### Data items
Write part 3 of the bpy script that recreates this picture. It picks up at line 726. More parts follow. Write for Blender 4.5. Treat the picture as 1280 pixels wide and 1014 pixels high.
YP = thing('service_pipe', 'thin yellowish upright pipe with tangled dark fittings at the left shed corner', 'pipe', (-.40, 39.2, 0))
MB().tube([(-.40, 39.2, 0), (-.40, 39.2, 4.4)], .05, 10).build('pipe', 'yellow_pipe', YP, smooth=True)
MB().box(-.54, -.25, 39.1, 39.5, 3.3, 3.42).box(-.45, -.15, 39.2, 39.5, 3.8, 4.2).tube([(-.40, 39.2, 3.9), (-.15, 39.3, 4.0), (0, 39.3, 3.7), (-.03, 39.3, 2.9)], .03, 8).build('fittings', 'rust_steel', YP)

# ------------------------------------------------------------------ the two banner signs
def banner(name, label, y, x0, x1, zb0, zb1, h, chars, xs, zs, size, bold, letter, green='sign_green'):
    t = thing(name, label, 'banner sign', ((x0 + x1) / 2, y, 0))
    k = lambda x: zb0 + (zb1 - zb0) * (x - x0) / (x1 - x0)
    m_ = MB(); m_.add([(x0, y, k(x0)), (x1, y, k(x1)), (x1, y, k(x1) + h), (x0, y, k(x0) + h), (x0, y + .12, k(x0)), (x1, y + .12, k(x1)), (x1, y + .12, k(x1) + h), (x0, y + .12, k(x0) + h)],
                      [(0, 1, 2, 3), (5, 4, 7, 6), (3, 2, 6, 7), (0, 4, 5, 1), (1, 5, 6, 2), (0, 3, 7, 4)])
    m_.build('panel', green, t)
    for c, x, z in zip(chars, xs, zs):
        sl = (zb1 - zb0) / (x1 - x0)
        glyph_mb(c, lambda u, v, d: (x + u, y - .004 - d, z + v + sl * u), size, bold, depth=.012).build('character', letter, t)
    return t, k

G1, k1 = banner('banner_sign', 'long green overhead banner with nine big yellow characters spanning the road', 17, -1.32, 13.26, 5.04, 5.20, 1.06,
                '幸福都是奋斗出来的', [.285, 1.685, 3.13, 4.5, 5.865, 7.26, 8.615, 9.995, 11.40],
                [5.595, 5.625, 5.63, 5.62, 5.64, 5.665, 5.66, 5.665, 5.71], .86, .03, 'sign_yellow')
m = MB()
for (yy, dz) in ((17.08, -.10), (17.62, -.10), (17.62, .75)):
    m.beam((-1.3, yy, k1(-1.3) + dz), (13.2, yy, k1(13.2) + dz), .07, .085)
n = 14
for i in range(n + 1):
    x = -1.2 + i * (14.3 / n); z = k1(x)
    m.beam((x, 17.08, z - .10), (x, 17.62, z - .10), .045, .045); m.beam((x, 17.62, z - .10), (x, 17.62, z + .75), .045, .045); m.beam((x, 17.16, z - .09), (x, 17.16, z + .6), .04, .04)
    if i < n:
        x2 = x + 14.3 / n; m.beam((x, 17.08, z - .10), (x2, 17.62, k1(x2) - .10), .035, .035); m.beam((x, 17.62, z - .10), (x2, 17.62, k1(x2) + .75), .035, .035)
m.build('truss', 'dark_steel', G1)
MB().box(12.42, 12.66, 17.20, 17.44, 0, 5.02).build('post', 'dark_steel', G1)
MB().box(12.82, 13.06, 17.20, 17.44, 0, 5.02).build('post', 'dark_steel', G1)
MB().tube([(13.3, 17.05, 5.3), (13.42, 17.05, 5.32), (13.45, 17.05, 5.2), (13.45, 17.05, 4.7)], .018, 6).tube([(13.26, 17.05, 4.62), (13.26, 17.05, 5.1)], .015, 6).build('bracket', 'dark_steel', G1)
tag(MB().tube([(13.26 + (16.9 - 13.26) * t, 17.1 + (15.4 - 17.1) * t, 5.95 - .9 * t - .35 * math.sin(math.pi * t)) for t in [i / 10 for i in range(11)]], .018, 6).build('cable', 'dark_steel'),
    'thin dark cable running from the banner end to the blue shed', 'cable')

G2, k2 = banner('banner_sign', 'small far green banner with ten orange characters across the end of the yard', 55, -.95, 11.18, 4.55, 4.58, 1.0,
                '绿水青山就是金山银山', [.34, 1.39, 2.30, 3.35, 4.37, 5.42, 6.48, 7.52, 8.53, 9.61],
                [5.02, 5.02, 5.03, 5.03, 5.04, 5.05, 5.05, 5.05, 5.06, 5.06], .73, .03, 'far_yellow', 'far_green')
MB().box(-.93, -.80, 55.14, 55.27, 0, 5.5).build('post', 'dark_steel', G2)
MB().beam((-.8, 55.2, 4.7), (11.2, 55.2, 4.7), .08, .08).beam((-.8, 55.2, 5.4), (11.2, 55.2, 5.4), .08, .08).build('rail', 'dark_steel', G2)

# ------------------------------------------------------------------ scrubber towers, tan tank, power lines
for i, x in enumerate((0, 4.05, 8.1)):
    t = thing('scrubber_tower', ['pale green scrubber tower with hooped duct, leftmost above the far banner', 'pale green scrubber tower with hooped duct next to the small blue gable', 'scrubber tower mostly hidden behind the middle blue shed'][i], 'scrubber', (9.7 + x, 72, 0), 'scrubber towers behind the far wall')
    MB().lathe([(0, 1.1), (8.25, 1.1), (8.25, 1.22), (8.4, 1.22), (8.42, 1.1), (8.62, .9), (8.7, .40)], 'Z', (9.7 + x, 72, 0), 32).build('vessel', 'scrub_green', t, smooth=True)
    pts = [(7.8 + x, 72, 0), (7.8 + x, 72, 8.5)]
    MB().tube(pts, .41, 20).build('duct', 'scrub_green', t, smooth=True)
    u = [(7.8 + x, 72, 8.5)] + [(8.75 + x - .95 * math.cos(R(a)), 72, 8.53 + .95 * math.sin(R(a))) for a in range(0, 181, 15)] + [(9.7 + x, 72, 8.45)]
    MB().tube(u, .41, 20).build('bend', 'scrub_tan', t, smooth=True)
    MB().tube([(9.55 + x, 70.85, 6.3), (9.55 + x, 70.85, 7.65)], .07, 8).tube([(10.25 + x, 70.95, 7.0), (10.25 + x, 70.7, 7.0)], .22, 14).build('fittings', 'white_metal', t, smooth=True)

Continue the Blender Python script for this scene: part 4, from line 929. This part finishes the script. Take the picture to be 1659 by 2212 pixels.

### WHAT IS BEING ASKED
Report back each line of the entries that holds the string "script".

### WRITTEN REPLY
Write part 3 of the bpy script that recreates this picture. It picks up at line 726. More parts follow. Write for Blender 4.5. Treat the picture as 1280 pixels wide and 1014 pixels high.
Continue the Blender Python script for this scene: part 4, from line 929. This part finishes the script. Take the picture to be 1659 by 2212 pixels.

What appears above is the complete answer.